Son las 10.35 de la mañana. Me encuentro sentado delante de un capuccino, pero soy absolutamente incapaz de probar ni siquiera el primer sorbo. Llevo dos horas recorriendo el campo de concentración de Auschwitz I, y todavía me queda otra hora y media en el de Auschwitz II-Birkenau. Es absolutamente imposible no tener el estómago revuelto tras pasear por semejante museo de los horrores.

La lluvia que me acompaña hace el día muy gris. Mejor. No quiero que nada tenga tintes positivos en esta visita, y el chirimiri que empapa mi anorak contribuye a ponerme en el lugar de los prisioneros y me ayuda a imaginar, aunque sea ínfimamente, las penurias, también climatológicas, que tuvieron que soportar con apenas un pijama de rayas. Terminaré la mañana empapado por fuera, pero también por dentro.

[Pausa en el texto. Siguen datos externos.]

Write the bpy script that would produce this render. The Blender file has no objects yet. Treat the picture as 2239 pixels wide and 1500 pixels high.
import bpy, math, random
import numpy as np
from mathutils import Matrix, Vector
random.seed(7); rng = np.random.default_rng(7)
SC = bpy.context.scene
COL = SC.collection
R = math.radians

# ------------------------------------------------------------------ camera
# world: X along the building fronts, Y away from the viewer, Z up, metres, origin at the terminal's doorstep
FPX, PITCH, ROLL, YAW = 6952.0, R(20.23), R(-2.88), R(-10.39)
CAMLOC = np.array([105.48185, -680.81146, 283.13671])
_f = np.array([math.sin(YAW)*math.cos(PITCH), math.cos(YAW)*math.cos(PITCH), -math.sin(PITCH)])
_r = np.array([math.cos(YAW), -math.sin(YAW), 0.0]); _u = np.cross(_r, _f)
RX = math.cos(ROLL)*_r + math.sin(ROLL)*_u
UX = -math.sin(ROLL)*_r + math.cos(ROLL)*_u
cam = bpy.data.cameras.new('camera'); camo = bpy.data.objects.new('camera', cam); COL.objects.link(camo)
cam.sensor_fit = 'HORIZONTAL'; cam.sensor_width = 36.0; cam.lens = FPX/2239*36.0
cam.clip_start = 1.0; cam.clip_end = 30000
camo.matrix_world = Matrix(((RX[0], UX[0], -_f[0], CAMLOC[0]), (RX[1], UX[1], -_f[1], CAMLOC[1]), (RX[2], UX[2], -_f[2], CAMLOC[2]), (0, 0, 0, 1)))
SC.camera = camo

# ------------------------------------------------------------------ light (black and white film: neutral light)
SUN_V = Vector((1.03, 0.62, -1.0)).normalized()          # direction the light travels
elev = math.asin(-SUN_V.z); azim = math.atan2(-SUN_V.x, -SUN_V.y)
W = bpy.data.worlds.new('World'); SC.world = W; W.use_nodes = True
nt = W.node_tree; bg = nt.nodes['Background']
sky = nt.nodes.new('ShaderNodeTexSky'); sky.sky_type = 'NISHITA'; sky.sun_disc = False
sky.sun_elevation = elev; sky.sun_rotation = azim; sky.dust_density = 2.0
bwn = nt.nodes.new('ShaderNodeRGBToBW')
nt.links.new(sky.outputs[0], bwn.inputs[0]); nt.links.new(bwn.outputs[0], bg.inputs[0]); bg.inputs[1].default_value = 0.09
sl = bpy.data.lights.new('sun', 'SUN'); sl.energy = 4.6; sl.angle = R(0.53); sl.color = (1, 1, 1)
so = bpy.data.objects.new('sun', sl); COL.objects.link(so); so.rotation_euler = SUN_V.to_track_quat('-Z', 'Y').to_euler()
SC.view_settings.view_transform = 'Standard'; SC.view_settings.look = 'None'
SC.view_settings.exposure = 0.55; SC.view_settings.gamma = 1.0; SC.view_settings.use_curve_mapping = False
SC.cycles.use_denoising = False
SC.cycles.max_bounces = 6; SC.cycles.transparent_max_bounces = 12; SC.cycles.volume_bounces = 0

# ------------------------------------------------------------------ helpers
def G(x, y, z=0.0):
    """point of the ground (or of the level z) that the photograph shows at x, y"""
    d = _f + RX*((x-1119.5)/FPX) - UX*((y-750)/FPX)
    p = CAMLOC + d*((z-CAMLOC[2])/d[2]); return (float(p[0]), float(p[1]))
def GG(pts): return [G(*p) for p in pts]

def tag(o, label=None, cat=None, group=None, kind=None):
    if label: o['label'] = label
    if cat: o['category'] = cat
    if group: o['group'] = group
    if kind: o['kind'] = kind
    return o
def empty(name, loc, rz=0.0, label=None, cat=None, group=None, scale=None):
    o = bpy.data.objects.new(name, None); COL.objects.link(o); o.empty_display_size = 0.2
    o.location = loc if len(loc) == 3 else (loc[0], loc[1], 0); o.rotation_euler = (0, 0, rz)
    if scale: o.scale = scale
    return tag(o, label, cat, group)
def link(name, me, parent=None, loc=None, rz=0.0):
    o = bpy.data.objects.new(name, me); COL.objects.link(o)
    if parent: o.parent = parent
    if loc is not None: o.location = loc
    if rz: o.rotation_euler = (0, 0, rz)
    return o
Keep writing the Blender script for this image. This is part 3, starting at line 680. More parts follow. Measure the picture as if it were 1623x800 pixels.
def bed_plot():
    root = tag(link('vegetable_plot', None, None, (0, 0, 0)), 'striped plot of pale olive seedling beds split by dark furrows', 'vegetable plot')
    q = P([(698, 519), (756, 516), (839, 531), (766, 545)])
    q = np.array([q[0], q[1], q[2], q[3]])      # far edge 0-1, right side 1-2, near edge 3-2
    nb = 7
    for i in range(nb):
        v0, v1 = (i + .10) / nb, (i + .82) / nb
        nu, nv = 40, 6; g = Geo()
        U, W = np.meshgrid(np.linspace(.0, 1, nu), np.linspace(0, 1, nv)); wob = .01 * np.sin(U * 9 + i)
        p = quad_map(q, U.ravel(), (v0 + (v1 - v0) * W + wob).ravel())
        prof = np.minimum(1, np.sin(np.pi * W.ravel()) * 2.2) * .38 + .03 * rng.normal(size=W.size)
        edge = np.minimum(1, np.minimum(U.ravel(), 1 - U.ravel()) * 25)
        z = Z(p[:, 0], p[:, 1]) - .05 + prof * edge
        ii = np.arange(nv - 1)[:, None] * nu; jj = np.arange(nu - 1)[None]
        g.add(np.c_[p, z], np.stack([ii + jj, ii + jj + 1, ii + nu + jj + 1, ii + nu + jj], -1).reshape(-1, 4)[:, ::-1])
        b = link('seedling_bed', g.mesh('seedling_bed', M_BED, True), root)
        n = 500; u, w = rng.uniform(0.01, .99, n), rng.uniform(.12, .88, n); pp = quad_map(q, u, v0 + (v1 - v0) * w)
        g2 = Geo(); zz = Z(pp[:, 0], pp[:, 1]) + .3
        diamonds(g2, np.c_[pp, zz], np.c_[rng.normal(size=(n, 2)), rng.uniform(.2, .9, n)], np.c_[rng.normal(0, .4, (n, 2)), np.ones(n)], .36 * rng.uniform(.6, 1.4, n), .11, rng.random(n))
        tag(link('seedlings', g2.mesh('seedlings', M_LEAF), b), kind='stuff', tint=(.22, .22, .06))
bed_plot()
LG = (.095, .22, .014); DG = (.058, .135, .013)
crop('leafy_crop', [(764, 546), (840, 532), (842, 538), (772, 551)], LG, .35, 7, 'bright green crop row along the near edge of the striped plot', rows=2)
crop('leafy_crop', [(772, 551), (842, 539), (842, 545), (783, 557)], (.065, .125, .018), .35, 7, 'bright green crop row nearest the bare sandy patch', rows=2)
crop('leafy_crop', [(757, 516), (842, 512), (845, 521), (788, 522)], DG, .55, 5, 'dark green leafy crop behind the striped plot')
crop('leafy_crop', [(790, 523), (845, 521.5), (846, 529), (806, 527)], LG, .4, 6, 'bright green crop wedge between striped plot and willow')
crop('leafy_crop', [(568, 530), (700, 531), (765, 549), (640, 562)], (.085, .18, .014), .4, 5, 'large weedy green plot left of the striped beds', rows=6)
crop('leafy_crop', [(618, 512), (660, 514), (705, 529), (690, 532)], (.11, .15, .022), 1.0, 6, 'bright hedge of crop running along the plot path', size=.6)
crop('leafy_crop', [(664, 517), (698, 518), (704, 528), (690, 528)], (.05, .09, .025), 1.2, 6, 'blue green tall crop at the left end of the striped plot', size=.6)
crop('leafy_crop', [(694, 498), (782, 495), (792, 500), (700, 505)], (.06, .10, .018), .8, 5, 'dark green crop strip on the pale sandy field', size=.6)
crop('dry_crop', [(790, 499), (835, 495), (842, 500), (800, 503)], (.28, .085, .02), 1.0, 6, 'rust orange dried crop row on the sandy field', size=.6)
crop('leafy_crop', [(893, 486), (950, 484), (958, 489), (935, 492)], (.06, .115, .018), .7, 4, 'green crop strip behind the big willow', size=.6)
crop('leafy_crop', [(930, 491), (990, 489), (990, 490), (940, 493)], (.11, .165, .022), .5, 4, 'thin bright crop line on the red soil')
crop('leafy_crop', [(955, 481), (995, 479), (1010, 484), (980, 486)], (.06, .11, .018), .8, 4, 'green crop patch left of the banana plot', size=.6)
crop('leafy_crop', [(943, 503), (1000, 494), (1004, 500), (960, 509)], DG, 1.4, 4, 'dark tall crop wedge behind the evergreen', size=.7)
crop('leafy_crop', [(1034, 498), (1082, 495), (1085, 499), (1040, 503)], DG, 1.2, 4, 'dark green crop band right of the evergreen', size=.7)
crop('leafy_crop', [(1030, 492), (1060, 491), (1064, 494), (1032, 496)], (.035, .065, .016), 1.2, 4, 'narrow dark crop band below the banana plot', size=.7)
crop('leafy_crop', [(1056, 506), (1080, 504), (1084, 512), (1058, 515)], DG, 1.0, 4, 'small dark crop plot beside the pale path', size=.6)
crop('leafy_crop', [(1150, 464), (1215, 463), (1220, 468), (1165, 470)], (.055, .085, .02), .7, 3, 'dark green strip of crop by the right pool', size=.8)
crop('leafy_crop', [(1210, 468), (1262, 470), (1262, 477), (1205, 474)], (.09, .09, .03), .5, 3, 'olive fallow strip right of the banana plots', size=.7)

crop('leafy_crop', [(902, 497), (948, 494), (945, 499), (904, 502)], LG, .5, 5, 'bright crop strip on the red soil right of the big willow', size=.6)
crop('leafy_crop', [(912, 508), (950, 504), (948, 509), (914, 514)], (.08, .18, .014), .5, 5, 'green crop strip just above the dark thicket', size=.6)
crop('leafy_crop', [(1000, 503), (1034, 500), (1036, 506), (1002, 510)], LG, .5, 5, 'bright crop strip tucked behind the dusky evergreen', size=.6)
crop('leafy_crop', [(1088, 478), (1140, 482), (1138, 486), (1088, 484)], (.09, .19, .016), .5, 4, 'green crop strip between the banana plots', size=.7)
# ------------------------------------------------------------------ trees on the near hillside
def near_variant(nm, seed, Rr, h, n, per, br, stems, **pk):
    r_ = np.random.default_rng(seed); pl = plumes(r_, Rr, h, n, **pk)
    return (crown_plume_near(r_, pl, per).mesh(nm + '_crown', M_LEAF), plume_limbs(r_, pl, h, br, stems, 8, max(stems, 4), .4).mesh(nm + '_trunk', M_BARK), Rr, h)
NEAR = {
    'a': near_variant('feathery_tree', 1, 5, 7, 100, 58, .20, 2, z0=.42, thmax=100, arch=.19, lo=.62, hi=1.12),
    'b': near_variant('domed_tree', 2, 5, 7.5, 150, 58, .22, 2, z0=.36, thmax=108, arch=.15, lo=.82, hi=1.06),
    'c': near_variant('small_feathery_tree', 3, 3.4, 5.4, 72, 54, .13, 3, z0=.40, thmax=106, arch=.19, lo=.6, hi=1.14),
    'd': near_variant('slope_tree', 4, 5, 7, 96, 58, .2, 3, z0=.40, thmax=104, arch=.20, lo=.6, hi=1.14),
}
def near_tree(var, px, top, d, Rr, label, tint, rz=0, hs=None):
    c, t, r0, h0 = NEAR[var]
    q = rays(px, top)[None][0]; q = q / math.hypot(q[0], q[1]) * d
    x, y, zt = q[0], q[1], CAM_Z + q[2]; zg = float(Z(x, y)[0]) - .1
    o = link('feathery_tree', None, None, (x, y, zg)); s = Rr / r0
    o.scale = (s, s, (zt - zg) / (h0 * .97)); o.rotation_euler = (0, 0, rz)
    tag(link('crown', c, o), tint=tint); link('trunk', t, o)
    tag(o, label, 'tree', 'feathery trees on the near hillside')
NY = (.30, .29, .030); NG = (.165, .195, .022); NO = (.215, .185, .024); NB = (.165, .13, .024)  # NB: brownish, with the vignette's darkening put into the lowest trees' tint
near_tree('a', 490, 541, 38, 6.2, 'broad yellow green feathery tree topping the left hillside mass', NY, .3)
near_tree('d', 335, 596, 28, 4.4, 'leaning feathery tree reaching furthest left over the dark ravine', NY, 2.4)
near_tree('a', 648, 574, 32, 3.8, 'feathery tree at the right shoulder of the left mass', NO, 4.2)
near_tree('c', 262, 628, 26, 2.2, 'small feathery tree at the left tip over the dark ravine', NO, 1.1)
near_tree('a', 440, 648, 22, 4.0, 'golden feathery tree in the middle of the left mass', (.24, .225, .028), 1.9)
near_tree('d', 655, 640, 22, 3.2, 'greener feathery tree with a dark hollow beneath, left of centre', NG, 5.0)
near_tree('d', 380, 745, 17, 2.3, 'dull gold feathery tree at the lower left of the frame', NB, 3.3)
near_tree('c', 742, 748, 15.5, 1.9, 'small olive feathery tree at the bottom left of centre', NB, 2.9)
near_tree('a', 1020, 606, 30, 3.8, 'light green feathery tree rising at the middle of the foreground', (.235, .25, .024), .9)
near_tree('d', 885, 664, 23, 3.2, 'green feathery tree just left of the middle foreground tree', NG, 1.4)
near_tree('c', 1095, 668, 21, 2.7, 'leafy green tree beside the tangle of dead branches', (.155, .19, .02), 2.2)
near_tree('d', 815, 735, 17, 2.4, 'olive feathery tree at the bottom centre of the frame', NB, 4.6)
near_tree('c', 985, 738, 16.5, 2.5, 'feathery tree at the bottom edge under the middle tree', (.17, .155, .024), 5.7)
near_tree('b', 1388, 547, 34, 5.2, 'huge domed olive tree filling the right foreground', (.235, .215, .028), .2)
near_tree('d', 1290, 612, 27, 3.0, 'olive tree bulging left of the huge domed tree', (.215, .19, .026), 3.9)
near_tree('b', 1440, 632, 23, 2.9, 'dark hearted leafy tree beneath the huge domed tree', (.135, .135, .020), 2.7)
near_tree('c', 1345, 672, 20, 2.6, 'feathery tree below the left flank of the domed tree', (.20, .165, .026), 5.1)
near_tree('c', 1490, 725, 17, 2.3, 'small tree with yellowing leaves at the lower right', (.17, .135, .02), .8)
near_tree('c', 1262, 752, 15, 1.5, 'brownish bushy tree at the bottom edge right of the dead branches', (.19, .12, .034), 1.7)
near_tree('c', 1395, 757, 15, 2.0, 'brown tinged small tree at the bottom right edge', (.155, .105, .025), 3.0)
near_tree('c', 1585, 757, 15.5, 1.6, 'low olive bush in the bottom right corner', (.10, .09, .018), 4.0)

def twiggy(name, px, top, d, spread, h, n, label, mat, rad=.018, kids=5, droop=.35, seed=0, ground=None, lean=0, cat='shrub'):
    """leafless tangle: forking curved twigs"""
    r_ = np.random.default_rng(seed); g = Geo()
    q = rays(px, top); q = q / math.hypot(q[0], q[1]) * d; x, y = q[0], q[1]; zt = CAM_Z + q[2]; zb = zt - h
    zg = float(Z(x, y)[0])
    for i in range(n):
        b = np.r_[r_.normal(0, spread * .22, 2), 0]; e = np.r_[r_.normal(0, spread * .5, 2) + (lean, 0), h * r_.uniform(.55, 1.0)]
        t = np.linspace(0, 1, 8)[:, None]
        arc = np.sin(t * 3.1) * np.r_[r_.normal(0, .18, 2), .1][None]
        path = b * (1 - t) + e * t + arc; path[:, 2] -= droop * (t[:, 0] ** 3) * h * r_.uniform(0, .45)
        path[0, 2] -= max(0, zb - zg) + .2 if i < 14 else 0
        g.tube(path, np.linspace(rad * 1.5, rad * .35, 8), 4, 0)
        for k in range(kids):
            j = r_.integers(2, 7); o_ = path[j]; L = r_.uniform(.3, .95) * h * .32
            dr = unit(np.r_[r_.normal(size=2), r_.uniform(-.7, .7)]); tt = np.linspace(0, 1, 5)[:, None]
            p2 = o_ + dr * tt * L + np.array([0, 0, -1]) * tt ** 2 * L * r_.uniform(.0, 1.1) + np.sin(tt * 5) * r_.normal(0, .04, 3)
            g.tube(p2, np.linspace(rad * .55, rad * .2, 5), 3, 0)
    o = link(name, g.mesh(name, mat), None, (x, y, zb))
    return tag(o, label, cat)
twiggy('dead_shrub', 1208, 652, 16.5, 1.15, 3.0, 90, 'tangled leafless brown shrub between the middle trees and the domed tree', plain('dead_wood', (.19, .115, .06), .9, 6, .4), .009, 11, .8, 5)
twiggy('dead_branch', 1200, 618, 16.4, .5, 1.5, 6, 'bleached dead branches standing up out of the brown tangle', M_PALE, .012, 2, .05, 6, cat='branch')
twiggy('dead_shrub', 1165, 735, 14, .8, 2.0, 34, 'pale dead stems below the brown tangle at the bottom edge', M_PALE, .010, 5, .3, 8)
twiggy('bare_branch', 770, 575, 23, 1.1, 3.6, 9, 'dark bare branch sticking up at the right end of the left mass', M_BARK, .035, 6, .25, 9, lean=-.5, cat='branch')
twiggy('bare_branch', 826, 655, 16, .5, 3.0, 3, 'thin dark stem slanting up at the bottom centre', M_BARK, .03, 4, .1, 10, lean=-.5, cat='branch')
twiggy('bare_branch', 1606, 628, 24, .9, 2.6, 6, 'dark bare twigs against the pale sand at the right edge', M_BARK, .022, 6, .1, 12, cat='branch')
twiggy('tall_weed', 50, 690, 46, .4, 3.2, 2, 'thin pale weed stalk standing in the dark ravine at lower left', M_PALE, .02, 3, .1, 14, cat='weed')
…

Katarzyna es la guía polaca que nos acompaña durante las tres horas y media que dura el recorrido. Es una mujer entrada en años, de mirada serena y dulce, algo que contrasta con el horror que nos rodea. Sin embargo, su voz suave, casi en susurro como para no molestar, nos va contando con todo lujo de detalle las atrocidades que allí se cometieron entre 1940 y 1945. En algunos momentos, pide al grupo silencio como muestra de respeto, delante del paredón de fusilamiento, o al entrar en la cámara de gas. Habla con orgullo de su país y con un respeto reverencial de los que allí perdieron la vida por nada, como repite en más de una ocasión.

Se estima que alrededor de 1.300.000 personas, el equivalente a la población actual de Aragón, llegaron a Auschwitz-Birkenau durante el Holocausto. En su mayoría, judíos, pero también prisioneros políticos, homosexuales, prostitutas, gitanos… Alrededor de 900.000 fueron enviados directamente a la muerte en las cinco cámaras de gas, sin pasar por el campo, nada más bajar de los vagones de ganado en los que viajaban hacinados durante días, desde todos los rincones de la Europa conquistada por los nazis. El resto, condenados a trabajar en condiciones de esclavitud, con jornadas interminables a temperaturas bajo cero, sin alimentos suficientes, amontonados en barracones sin una ventilación o higiene mínimas. Más de la mitad murieron o fueron ejecutados.

En el campo I, Katarzyna explica con detalle el proceso de selección, la llegada, vida y muerte de los prisioneros en el campo, e incluso nos muestra las maletas que llevaban consigo, pensando que los trasladaban a un lugar mejor. También el pelo que se les cortaba y reutilizaba para hacer mantas o abrigos. El campo II, que los alemanes destruyeron en su mayoría antes de la liberación, sirve para darse cuenta de la magnitud del exterminio. Es tan grande, que pensar cuánta gente pasó y pereció allí hiela la sangre.

Quiero terminar con una última reflexión: estamos acercándonos al momento en el que no quede ningún superviviente de Auschwitz o del Holocausto. Nuestra generación tiene el deber moral de educar a las futuras en los valores éticos y morales y en el respeto a todo ser humano, independientemente de que piensen diferente, de que tengan otra tonalidad de piel, creencia u orientación sexual. Pero también hay que educar en la memoria, porque si en algo coinciden los supervivientes, es en la deshumanización que allí sufrieron: no eran personas, sino números. No podemos olvidarlos o permitir que solamente les lleguen a nuestros hijos las películas de Spielberg. Como me dijo alguien tras la visita: su silencio chilla. Escuchemos.